── Dataset extract

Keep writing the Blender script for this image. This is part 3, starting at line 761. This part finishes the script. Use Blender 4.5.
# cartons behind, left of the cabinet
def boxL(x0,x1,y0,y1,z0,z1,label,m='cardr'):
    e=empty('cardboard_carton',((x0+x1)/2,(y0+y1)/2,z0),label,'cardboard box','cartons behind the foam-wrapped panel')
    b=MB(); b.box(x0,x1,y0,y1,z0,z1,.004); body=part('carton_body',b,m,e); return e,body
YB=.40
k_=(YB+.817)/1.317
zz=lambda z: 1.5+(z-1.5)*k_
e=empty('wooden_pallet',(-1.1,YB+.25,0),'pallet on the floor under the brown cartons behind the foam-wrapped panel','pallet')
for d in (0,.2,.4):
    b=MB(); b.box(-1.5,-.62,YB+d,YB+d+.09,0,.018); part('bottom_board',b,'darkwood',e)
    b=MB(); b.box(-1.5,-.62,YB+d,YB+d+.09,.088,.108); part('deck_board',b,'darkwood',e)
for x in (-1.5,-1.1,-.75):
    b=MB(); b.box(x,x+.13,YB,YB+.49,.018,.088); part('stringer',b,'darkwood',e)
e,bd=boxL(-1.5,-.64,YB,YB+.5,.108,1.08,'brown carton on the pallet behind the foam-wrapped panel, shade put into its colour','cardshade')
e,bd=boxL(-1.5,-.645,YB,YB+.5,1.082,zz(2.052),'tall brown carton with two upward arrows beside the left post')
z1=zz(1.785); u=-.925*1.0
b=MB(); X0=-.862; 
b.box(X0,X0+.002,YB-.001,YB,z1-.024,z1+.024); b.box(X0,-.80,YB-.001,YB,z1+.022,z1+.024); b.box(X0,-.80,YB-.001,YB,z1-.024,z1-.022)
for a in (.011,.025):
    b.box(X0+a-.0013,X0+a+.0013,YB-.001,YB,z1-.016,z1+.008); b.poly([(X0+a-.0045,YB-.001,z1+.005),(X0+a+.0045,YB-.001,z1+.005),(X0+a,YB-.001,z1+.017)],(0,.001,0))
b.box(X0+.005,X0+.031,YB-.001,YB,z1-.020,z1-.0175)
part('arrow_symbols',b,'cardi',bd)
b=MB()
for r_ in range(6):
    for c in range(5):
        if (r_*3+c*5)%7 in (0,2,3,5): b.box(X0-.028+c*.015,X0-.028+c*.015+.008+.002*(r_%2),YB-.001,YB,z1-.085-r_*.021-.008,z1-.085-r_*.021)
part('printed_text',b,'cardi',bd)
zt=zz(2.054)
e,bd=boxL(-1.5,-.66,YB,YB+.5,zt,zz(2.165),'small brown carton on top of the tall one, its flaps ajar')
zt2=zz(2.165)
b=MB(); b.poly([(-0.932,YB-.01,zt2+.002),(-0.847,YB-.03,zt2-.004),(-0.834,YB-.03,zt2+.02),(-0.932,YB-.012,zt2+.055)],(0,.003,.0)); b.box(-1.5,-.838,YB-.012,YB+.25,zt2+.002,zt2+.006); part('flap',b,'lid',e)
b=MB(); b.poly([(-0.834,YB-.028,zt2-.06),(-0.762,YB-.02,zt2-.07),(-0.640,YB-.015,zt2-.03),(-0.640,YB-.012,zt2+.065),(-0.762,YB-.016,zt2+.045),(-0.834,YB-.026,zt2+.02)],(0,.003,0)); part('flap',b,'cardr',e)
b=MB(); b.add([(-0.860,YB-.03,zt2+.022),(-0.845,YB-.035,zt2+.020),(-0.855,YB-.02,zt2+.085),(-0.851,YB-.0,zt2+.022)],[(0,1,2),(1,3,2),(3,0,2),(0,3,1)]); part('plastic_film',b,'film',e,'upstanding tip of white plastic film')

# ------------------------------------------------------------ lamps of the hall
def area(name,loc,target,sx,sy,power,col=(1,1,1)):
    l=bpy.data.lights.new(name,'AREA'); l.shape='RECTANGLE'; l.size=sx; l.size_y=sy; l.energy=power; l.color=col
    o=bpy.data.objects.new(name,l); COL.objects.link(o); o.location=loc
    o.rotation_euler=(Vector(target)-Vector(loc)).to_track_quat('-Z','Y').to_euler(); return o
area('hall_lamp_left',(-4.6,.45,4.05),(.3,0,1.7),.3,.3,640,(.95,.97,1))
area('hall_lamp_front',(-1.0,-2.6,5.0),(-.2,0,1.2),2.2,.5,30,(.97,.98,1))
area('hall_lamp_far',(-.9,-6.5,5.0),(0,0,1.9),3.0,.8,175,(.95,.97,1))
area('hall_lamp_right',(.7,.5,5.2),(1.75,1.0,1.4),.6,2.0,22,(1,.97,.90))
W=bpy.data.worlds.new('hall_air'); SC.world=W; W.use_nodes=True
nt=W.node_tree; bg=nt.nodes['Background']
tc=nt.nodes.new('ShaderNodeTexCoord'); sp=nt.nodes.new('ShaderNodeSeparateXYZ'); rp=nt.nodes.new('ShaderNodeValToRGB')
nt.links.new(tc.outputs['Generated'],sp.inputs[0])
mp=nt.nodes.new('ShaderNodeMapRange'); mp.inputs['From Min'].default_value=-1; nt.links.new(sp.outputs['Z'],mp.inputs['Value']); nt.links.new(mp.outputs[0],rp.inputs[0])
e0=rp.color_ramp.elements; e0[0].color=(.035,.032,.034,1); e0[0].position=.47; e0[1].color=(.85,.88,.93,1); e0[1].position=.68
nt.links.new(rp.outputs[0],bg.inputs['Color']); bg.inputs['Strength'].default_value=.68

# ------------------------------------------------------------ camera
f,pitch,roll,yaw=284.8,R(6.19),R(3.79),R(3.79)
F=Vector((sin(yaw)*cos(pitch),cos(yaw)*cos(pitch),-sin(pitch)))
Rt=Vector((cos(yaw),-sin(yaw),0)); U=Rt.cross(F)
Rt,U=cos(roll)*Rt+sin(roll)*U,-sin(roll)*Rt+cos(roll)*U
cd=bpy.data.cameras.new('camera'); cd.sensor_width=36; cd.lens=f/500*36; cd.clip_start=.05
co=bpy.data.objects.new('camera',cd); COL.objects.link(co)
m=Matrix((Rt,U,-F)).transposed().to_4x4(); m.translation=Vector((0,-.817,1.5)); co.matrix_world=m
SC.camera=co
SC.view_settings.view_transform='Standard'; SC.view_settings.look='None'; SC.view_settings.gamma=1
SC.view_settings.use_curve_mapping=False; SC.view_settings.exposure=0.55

────

Pull out every line containing "behind".

# cartons behind, left of the cabinet
    e=empty('cardboard_carton',((x0+x1)/2,(y0+y1)/2,z0),label,'cardboard box','cartons behind the foam-wrapped panel')
e=empty('wooden_pallet',(-1.1,YB+.25,0),'pallet on the floor under the brown cartons behind the foam-wrapped panel','pallet')
e,bd=boxL(-1.5,-.64,YB,YB+.5,.108,1.08,'brown carton on the pallet behind the foam-wrapped panel, shade put into its colour','cardshade')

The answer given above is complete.